- [The task] Check every line in the records below for the word "were" and report how many have it, nothing more.

- [Records to use]
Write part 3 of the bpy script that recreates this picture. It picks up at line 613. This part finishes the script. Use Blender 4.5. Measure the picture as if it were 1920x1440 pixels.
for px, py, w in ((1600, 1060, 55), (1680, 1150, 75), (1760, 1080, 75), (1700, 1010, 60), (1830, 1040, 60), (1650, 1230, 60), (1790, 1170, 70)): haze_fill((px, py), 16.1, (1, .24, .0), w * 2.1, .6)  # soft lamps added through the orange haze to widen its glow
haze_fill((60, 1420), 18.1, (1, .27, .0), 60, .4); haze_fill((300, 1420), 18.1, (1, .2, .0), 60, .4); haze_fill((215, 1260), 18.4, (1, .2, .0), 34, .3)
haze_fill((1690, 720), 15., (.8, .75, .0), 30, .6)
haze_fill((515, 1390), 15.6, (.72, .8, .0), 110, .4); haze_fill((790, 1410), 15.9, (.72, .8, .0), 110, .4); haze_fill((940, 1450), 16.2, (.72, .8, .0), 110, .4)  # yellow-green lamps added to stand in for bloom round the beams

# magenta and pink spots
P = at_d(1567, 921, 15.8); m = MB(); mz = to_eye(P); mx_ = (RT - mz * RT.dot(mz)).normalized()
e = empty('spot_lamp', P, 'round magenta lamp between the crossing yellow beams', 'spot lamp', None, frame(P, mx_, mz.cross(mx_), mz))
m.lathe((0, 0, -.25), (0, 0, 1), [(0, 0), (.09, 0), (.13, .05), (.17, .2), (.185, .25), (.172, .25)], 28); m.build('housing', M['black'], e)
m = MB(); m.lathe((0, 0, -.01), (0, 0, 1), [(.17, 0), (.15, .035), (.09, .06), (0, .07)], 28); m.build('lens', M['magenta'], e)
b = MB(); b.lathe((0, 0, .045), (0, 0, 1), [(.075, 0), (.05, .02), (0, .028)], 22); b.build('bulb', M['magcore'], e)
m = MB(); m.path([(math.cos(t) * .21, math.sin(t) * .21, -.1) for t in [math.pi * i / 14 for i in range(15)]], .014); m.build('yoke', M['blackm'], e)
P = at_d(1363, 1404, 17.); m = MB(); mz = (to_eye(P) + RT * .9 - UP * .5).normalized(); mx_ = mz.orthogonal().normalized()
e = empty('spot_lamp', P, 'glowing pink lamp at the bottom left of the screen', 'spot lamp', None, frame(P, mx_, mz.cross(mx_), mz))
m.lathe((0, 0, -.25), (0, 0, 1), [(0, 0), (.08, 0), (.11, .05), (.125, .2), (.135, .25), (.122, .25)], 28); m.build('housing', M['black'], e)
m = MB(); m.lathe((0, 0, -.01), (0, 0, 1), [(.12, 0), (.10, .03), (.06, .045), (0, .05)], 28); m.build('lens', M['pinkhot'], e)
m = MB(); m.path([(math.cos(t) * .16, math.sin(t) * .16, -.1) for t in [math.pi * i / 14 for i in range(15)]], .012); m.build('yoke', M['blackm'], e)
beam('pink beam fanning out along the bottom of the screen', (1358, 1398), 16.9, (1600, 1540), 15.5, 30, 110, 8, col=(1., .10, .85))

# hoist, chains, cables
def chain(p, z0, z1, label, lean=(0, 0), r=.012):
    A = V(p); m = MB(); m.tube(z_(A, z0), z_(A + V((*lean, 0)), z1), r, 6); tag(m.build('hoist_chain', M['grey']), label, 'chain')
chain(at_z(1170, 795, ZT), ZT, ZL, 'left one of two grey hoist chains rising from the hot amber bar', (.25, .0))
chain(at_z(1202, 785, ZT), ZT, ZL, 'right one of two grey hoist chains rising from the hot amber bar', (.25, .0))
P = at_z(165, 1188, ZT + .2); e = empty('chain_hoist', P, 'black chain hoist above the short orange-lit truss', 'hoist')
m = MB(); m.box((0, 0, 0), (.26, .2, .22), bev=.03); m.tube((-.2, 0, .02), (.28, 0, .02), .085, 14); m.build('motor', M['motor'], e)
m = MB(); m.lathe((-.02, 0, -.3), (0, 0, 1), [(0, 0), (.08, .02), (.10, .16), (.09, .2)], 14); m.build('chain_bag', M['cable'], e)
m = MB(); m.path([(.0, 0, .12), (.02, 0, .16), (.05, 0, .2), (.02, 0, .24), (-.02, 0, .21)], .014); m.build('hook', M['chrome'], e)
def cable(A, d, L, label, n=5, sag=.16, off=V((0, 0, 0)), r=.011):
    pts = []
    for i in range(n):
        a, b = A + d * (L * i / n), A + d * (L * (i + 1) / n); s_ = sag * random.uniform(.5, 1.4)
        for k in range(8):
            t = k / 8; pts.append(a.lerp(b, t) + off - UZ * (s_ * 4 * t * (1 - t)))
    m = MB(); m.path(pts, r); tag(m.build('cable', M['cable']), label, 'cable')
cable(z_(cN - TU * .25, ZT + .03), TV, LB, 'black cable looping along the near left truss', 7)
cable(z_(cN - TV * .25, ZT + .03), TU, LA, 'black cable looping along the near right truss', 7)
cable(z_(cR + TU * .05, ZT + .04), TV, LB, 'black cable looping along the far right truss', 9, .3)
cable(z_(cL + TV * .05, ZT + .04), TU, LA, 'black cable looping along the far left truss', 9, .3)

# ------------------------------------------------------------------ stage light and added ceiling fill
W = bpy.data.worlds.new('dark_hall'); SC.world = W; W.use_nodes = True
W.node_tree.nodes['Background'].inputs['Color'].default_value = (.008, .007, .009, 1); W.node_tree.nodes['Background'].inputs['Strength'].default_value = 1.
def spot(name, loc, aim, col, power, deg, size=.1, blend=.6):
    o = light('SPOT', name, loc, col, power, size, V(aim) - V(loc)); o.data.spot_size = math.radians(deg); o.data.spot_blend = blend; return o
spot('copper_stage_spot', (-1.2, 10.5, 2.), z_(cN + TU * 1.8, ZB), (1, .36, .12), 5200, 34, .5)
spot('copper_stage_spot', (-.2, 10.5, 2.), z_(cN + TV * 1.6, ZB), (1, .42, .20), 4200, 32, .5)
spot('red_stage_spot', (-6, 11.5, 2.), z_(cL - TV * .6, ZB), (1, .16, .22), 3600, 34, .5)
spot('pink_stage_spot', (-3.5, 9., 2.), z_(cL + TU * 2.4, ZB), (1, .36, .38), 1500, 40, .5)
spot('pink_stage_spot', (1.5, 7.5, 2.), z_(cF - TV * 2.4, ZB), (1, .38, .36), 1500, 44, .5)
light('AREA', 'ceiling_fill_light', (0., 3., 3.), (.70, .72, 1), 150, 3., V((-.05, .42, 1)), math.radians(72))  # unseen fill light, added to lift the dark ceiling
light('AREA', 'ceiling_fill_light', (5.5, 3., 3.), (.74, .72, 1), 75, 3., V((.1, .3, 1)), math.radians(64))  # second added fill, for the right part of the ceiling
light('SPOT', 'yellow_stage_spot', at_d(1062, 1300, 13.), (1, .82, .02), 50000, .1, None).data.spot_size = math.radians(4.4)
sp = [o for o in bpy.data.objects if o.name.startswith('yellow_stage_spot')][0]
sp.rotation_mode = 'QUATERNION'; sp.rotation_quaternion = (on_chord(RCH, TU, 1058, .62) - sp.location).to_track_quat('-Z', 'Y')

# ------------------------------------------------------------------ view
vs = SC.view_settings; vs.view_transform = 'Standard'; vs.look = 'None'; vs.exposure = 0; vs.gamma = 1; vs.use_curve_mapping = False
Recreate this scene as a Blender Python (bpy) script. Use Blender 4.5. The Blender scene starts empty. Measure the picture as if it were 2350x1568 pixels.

- [Correct answer] 2